Logo cedo o jornal conta a história de dois rapazes que se
beijavam num metrô em São Paulo e acabaram espancados por quinze homens.
Mais tarde, na
escola, algumas alunas batem boca. Indago qual o motivo. Uma delas responde:
“Fulana me chamou de sapatona”. Pergunto o que é sapatona e a outra diz:
“machorra”. Continuo o questionamento até que a turma conclui: “é lésbica,
professora”. Crianças de apenas dez anos que empregam um vocabulário
depreciativo e preconceituoso com relação à opção sexual das pessoas.
Não é o único
preconceito que surge na escola. Na minha, há duas meninas lindas, irmãs e
negras, que convivem com apelidos e xingamentos constantes, devido a cor da sua
pele. Essa é uma atitude que podemos perceber até de figuras importantes e
influentes, como no caso de Silvio Santos, que fez um comentário depreciativo
sobre o cabelo de uma atriz negra em seu programa.
Excluindo-se o
fato ocorrido no metrô, ato covarde e bárbaro, geralmente justificado com
comentários do tipo: “eles pediram, por que estavam se beijando daquela
forma?”, os demais exemplos são “caquinhos de preconceito” que presenciamos
diariamente.
Dias antes,
folheando uma revista local, vi as fotos de uma mulher alta, magra, cabelos
muito lisos e sedosos, olhos lindos, mas aí algo parecia fora do contexto: um
bigode.
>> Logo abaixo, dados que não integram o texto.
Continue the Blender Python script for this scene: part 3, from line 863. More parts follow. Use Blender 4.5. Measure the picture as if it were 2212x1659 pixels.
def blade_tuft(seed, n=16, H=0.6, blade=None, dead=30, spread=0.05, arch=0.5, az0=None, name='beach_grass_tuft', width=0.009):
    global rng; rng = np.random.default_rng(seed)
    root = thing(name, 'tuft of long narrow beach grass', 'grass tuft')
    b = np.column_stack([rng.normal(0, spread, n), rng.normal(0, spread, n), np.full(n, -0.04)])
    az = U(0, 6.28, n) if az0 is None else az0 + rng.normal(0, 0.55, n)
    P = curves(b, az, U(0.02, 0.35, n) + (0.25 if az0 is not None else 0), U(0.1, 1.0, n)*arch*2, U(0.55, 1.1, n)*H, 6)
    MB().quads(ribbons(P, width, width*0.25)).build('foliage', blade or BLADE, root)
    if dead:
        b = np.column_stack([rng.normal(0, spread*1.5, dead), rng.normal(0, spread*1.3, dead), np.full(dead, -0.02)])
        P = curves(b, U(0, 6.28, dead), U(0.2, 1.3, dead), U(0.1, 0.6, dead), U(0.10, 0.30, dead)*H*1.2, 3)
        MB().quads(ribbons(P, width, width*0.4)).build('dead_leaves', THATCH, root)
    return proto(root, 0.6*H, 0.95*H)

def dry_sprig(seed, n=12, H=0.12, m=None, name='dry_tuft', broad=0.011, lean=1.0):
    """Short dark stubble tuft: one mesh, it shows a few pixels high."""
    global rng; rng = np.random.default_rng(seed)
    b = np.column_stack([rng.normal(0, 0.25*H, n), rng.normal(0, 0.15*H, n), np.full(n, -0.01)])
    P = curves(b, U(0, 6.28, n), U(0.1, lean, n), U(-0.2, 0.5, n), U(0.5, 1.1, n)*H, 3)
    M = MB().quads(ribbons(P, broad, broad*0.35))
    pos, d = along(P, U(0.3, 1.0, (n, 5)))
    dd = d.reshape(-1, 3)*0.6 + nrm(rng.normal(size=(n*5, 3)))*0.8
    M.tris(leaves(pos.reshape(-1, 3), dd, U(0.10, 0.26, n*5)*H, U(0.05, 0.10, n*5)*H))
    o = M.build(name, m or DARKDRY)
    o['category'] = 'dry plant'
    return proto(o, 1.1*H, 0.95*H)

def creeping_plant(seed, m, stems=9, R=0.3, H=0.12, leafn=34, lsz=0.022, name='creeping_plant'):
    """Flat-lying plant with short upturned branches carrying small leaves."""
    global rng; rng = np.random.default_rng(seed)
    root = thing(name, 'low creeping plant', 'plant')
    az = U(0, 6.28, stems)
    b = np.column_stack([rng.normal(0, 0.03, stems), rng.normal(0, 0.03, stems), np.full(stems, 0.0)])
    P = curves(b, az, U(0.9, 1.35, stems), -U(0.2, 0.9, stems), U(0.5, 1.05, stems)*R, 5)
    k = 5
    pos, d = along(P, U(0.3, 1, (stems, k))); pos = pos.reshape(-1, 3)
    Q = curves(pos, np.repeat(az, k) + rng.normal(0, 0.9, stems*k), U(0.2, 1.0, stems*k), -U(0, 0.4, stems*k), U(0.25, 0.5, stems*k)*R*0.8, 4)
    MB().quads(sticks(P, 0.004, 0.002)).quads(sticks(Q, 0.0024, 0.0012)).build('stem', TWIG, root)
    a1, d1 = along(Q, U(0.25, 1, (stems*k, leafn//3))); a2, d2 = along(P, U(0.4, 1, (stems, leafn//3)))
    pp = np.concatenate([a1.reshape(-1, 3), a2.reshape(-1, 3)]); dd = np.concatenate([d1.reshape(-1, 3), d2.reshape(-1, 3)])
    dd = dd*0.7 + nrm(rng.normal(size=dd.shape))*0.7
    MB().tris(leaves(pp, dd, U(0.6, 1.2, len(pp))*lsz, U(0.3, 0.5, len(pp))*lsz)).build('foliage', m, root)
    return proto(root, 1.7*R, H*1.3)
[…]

Era um rapaz, ou melhor, um travesti. Fiquei chocada, não pelo fato de
alguém ser tão corajoso a ponto de “sair do armário” de forma tão escancarada,
numa cidade do interior. Minha perplexidade veio quando percebi meu próprio
preconceito.
Em maior ou
menor grau, todos temos preconceitos, pois somos humanos. Seria bom se pudéssemos
juntar “os caquinhos de preconceito” para formar um grande espelho, no qual
fôssemos capazes de visualizar nossas falhas, medos, inseguranças. Talvez esses
sejam os fatores que levam alguns de nós à barbárie, a cometer atos insanos,
violentos. Temos medo de ver, de enxergar as diferenças, porque talvez essas
diferenças atinjam nossas convicções do certo e do errado, do bom e do mau (aquilo
que costumamos denominar sistema de crenças).
Paradoxo: ao
mesmo tempo em que o ser humano é capaz de pousar um robô em um cometa, parece
incapaz de conviver com semelhantes que ousam ser diferentes.